▶ **Supplied information**:

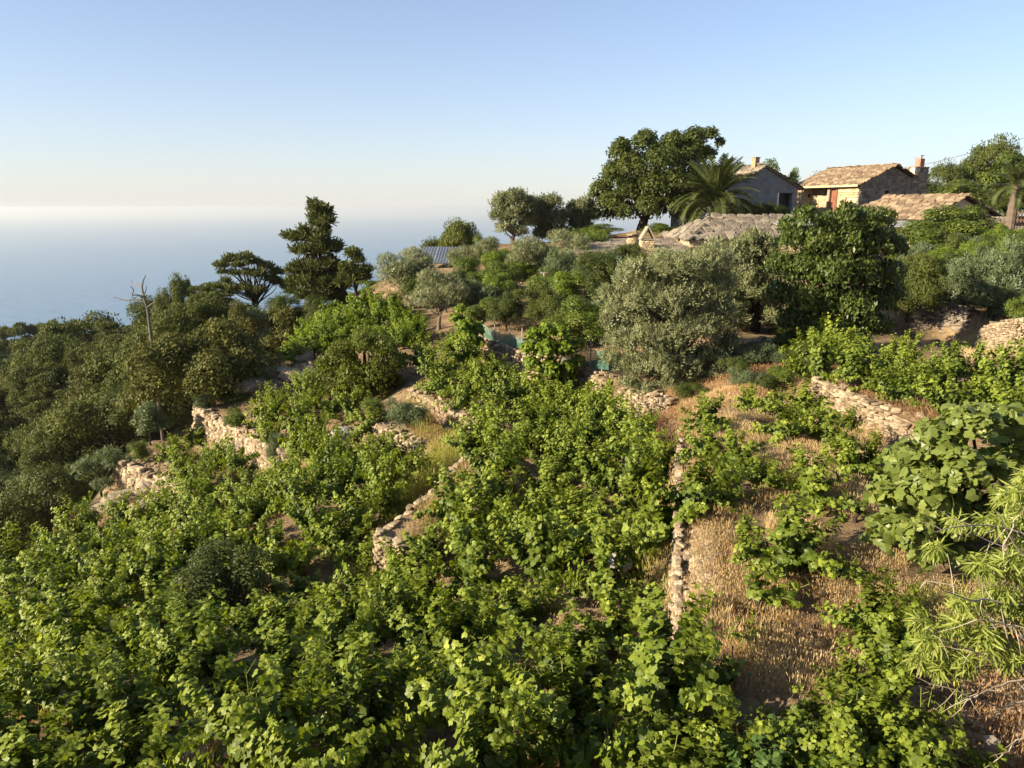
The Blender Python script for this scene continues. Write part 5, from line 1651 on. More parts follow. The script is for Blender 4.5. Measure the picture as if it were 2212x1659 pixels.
tot = 0
for a in [
    dict(poly=[(1463, 930), (1475, 880), (1560, 850), (1900, 930), (1960, 1100), (1960, 1280), (1900, 1490), (1640, 1520), (1466, 1440)], name='dry_grass', mat='straw', dens=2300, h=.24, w=.004, patch=.3, pf=1.4, label='tall dry straw grass covering the right terrace'),
    dict(poly=[(1480, 1130), (1700, 1130), (1900, 1250), (1900, 1480), (1640, 1500), (1480, 1400)], name='dry_grass', mat='rust', dens=1200, h=.2, w=.0045, label='rusty seed heads mixed in the straw of the right terrace', patch=.45),
    dict(poly=[(1560, 1220), (1700, 1230), (1720, 1480), (1560, 1480)], name='green_weeds', mat='weed', dens=500, h=.17, label='thin green weeds in the straw around the lone small vine', patch=.55),
    dict(poly=[(1775, 800), (1850, 795), (2040, 880), (2040, 935), (1900, 900), (1790, 835)], name='dry_grass', mat='rust', dens=900, h=.26, label='rusty dry grass hanging over the pale wall', lean=-.3),
    dict(poly=[(2060, 745), (2120, 700), (2230, 680), (2230, 770), (2100, 790)], name='dry_grass', mat='straw', dens=700, h=.2, label='orange dry grass on the bank at the right edge'),
    dict(poly=[(1395, 900), (1440, 850), (1500, 855), (1475, 1000), (1440, 1020)], name='dry_grass', mat='rust', dens=900, h=.25, label='orange grass slope above the head of the long narrow wall'),
    dict(poly=[(1380, 1170), (1462, 1000), (1462, 1420), (1395, 1340)], name='dry_grass', mat='straw', dens=700, h=.38, label='dry stems along the shaded foot of the long narrow wall'),
    dict(poly=[(1370, 1160), (1462, 1120), (1462, 1300), (1400, 1290)], name='green_weeds', mat='weed', dens=500, h=.42, label='yellow-green weeds at the foot of the long narrow wall'),
    dict(poly=[(826, 1135), (860, 1085), (905, 1035), (930, 960), (1000, 965), (1005, 990), (950, 1045), (880, 1110)], name='green_weeds', mat='weed', dens=1500, h=.5, label='yellow-green weeds on the bank left of the ruined wall'),
    dict(poly=[(1010, 985), (1060, 985), (1040, 1050), (930, 1150), (860, 1165), (910, 1095)], name='dry_grass', mat='straw', dens=800, h=.26, label='mixed dry grass along the top of the ruined wall'),
    dict(poly=[(900, 1110), (1000, 1050), (1020, 1090), (930, 1160)], name='green_weeds', mat='weed', dens=500, h=.25, label='low green weeds on the terrace behind the ruined wall'),
    dict(poly=[(735, 1300), (790, 1190), (835, 1215), (810, 1290)], name='green_weeds', mat='weed', dens=1200, h=.42, label='pale weeds below the square wall end'),
    dict(poly=[(860, 880), (940, 870), (1040, 905), (1020, 940), (930, 975), (880, 935)], name='dry_grass', mat='rust', dens=700, h=.3, label='orange dry grass behind the boulder'),
    dict(poly=[(870, 860), (960, 880), (985, 950), (900, 950)], name='green_weeds', mat='weed', dens=700, h=.4, label='feathery weeds between the orange grass and the ruined wall', patch=.4),
    dict(poly=[(560, 1610), (330, 1575), (610, 1560), (720, 1680), (280, 1680)], name='dry_grass', mat='rust', dens=1100, h=.3, label='brown seeding grass at the bottom left of centre'),
    dict(poly=[(1110, 1580), (1500, 1590), (1560, 1680), (1100, 1680)], name='dry_grass', mat='straw', dens=1100, h=.26, label='matted dry grass at the bottom centre'),
    dict(poly=[(250, 975), (395, 965), (395, 1050), (300, 1030)], name='dry_grass', mat='straw', dens=250, h=.12, label='short straw on the bare terrace tip'),
    dict(poly=[(215, 1100), (250, 1040), (390, 1070), (380, 1115), (230, 1130)], name='dry_grass', mat='rust', dens=450, h=.22, label='rusty grass tufts below the lowest wall', patch=.45),
    dict(poly=[(430, 860), (560, 855), (560, 890), (480, 900)], name='dry_grass', mat='straw', dens=220, h=.12, label='short straw on the shelf above the curved wall'),
    dict(poly=[(520, 850), (640, 750), (705, 735), (700, 830), (600, 870)], name='dry_grass', mat='straw', dens=260, h=.2, label='straw tufts between the brow rocks', patch=.45),
    dict(poly=[(1960, 1430), (2260, 1280), (2260, 1690), (2030, 1690)], name='dry_grass', mat='rust', dens=1300, h=.2, label='dry pinkish grass in the lower right corner'),
    dict(poly=[(0, 1170), (230, 1100), (230, 1130), (0, 1215)], name='dry_grass', mat='rust', dens=350, h=.25, label='dull dry grass along the ravine edge', patch=.4),
    dict(poly=ZONES['lower_left'][0], name='dry_grass', mat='rust', dens=260, h=.2, label='dry undergrowth between the lower left vines', patch=.5),
    dict(poly=ZONES['centre'][0], name='dry_grass', mat='straw', dens=300, h=.17, label='dry undergrowth between the central vines', patch=.42),
    dict(poly=[(1440, 855), (1470, 800), (1760, 770), (1760, 870), (1600, 860), (1500, 880)], name='dry_grass', mat='rust', dens=700, h=.22, label='shaded dry grass under the olive and laurel'),
    dict(poly=[(1850, 1270), (2080, 1260), (2100, 1400), (1880, 1440)], name='green_weeds', mat='weed', dens=1500, h=.13, label='green weeds in the shade under the fig tree'),
    dict(poly=[(1850, 1250), (2230, 1250), (2230, 1460), (1880, 1480)], name='dry_grass', mat='straw', dens=900, h=.14, label='thin straw under the fig and willowy shrub', w=.004),
    dict(poly=[(980, 640), (1330, 620), (1345, 800), (1000, 730)], name='dry_grass', mat='straw', dens=120, h=.25, label='dry grass among the garden trees', patch=.4, w=.012),
]:
    tot += grass(**a) or 0


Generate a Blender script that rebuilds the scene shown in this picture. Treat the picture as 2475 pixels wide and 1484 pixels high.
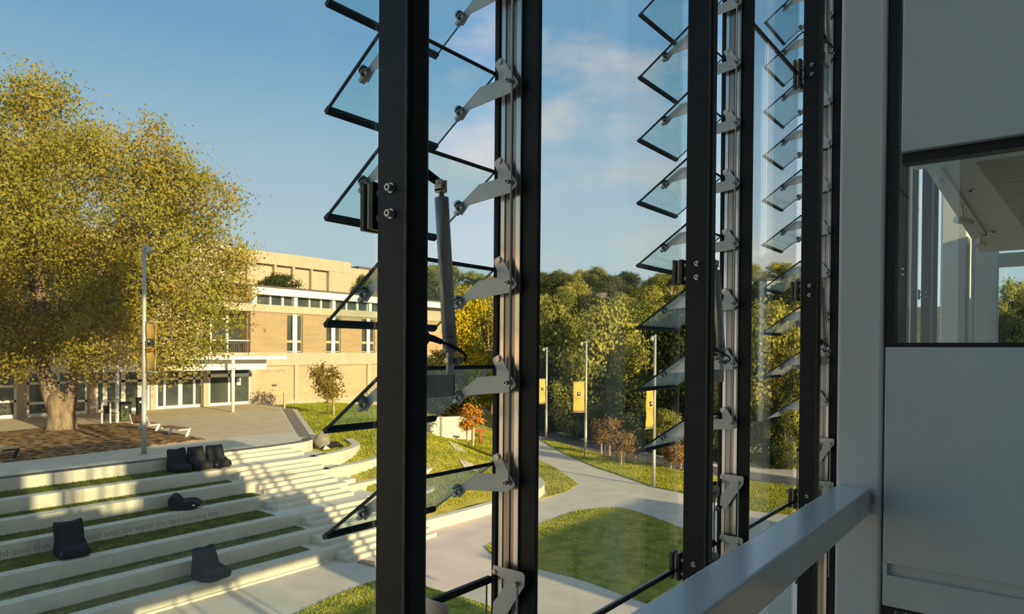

▶ **Aim**:
Find every line with the word "script" and state how many there are, with no other words.

▶ **Answer to this problem**:
2